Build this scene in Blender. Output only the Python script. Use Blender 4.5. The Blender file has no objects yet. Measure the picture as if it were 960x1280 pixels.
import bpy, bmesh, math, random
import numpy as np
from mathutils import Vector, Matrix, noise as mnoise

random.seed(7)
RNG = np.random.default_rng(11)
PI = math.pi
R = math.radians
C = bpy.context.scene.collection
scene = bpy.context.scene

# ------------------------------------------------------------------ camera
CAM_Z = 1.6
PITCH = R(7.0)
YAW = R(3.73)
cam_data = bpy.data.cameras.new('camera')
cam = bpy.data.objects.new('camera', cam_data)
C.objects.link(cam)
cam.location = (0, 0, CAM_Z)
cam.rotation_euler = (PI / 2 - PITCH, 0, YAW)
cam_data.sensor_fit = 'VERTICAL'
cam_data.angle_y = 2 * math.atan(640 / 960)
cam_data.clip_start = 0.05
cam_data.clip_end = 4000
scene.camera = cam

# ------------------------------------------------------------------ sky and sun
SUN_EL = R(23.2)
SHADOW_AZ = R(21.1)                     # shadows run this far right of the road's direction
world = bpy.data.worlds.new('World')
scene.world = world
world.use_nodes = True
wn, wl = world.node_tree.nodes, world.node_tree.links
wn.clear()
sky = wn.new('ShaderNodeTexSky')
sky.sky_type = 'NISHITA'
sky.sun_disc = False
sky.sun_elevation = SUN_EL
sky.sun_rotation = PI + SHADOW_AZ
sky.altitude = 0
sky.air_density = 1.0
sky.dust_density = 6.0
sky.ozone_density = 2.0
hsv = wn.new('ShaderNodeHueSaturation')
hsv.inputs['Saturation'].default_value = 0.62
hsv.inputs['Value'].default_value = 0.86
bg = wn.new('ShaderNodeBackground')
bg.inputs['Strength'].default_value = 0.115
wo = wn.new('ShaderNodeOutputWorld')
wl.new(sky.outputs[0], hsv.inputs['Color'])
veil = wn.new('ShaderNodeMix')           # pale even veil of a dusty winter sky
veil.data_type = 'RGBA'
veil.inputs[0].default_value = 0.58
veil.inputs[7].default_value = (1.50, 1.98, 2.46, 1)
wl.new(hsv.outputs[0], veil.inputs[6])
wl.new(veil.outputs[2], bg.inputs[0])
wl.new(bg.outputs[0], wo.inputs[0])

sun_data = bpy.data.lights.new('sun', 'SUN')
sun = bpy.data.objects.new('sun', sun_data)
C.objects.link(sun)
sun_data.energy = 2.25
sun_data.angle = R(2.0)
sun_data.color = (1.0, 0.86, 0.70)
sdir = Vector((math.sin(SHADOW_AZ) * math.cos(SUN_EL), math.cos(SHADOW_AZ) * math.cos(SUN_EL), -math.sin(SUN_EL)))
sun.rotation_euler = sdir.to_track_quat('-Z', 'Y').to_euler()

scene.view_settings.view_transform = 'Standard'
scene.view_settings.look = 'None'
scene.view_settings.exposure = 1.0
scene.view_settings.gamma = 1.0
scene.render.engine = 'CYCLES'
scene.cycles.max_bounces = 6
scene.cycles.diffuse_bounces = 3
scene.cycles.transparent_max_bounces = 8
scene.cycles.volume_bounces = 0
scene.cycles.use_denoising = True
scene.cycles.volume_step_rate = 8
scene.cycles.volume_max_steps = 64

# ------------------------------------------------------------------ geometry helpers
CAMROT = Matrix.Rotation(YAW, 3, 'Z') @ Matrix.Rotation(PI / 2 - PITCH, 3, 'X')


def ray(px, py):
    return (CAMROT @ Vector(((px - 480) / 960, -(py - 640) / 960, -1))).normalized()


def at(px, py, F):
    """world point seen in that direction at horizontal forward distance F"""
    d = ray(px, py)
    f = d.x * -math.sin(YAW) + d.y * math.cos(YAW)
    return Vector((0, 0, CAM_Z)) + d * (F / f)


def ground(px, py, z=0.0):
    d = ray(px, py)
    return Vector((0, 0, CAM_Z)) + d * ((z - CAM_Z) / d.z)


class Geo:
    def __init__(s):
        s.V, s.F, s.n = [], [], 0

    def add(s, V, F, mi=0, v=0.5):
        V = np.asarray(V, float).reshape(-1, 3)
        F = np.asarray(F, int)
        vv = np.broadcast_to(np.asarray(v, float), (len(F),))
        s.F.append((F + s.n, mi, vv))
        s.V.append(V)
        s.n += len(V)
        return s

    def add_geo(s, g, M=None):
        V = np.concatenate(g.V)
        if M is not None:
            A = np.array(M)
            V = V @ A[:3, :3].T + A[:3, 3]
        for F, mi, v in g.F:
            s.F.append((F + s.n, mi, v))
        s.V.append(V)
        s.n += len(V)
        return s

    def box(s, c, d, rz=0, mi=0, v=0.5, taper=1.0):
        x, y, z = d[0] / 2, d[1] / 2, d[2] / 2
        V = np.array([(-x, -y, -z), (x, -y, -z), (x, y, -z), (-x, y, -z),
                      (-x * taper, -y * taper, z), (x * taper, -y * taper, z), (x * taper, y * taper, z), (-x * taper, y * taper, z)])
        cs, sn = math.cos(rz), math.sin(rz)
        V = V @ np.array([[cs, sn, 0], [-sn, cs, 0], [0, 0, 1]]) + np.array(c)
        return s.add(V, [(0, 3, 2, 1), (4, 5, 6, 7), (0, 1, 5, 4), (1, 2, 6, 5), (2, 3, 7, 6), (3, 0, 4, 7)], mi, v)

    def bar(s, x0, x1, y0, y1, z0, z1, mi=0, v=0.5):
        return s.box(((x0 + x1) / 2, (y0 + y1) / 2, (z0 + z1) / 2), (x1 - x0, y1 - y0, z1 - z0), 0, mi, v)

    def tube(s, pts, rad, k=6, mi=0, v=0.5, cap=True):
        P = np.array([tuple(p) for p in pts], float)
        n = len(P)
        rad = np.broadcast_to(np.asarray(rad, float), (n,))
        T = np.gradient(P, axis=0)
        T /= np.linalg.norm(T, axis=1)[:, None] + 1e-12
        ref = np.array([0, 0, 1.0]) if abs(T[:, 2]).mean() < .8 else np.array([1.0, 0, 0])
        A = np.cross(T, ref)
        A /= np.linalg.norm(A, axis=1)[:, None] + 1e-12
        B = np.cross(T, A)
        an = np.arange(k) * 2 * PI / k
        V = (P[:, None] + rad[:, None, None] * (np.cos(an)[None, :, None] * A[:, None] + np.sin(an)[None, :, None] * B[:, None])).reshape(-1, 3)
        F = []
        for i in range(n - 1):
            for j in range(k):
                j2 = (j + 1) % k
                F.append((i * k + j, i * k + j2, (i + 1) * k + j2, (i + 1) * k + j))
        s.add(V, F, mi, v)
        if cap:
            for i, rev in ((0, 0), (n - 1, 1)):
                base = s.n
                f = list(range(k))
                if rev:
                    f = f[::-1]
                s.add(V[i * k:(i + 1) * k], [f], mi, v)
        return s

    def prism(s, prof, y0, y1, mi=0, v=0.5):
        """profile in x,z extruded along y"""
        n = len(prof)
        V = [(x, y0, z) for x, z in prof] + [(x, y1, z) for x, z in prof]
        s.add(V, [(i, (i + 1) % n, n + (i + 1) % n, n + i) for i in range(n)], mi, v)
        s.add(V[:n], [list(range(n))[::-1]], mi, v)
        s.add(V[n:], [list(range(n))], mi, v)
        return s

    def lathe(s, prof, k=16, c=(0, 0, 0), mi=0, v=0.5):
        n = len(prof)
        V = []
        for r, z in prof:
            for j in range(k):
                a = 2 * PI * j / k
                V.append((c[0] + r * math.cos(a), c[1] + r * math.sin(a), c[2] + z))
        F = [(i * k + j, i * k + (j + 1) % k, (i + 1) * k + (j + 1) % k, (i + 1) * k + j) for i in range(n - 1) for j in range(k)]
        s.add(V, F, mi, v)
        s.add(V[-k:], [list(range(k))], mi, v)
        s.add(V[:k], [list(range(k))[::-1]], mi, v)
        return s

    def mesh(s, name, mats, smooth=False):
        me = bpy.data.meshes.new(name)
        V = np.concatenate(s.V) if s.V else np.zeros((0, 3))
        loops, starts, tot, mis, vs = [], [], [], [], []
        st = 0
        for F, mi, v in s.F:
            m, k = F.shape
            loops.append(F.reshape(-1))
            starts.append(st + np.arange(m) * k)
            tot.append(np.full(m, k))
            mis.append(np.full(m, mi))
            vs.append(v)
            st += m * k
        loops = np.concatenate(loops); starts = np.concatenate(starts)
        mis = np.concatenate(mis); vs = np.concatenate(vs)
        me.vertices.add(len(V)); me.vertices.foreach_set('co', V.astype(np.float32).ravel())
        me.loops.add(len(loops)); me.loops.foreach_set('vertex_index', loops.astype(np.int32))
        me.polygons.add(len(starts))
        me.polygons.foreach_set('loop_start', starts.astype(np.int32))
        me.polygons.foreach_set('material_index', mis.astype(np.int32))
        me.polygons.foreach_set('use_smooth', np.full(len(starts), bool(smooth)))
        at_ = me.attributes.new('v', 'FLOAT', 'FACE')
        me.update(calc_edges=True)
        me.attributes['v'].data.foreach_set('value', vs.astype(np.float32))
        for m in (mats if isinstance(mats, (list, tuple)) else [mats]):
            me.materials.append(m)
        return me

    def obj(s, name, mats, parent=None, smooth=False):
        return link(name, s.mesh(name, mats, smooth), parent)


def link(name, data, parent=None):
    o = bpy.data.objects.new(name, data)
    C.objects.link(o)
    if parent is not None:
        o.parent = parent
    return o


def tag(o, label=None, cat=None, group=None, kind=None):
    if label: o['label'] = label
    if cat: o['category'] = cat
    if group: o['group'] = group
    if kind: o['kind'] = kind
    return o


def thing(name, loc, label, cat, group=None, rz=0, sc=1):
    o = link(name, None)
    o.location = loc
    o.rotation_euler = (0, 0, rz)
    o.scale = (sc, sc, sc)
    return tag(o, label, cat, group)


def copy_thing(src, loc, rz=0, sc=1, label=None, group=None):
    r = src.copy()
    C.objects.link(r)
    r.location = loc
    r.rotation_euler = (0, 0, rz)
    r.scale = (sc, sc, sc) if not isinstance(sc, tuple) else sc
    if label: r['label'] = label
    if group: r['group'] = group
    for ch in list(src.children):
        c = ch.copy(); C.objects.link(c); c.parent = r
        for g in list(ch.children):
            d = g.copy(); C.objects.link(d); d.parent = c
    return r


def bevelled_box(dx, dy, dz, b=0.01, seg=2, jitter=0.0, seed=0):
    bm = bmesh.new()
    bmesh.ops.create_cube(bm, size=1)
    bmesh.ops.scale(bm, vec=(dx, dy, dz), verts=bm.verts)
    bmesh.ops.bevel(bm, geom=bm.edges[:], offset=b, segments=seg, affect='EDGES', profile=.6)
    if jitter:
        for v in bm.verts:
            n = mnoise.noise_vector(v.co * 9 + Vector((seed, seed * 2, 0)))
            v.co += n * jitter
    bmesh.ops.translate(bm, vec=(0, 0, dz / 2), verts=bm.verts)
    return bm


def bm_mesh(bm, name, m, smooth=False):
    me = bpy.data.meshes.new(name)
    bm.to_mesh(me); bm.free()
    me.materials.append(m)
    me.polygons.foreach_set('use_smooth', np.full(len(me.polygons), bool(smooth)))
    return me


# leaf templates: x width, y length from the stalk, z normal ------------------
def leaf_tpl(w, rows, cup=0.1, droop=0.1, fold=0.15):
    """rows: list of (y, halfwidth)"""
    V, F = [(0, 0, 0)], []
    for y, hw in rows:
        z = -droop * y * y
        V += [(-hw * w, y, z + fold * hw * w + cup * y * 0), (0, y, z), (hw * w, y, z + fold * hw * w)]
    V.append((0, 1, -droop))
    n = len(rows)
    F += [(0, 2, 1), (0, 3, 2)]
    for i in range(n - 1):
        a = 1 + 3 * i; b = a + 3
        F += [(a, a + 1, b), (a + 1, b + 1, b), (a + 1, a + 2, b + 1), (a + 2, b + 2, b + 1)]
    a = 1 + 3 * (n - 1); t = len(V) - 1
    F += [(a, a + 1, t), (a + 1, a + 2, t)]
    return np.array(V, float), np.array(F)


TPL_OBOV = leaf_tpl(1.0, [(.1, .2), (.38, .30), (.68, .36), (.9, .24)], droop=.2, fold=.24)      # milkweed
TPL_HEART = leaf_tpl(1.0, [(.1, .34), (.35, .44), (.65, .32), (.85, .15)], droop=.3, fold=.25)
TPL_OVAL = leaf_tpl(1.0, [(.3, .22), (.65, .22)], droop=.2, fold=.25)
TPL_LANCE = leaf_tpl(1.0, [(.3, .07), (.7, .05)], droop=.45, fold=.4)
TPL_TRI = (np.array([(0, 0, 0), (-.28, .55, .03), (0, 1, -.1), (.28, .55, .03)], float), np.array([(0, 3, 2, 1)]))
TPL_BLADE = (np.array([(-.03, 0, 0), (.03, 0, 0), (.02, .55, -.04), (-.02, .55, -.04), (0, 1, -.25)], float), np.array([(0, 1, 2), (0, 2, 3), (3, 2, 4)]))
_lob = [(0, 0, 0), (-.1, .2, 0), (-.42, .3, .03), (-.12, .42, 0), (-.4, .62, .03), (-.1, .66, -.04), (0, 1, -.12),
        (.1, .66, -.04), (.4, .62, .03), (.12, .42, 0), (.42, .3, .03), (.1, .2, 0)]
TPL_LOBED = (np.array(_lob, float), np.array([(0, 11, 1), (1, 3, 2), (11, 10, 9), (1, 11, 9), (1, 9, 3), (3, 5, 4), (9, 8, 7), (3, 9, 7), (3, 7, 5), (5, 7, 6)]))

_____

## STATED TASK
Return exactly the lines from the beginning of the data above through the one containing "scene.camera = cam", please. Include both end lines and add nothing else.

## SOLUTION TO THIS EXERCISE
Build this scene in Blender. Output only the Python script. Use Blender 4.5. The Blender file has no objects yet. Measure the picture as if it were 960x1280 pixels.
import bpy, bmesh, math, random
import numpy as np
from mathutils import Vector, Matrix, noise as mnoise

random.seed(7)
RNG = np.random.default_rng(11)
PI = math.pi
R = math.radians
C = bpy.context.scene.collection
scene = bpy.context.scene

# ------------------------------------------------------------------ camera
CAM_Z = 1.6
PITCH = R(7.0)
YAW = R(3.73)
cam_data = bpy.data.cameras.new('camera')
cam = bpy.data.objects.new('camera', cam_data)
C.objects.link(cam)
cam.location = (0, 0, CAM_Z)
cam.rotation_euler = (PI / 2 - PITCH, 0, YAW)
cam_data.sensor_fit = 'VERTICAL'
cam_data.angle_y = 2 * math.atan(640 / 960)
cam_data.clip_start = 0.05
cam_data.clip_end = 4000
scene.camera = cam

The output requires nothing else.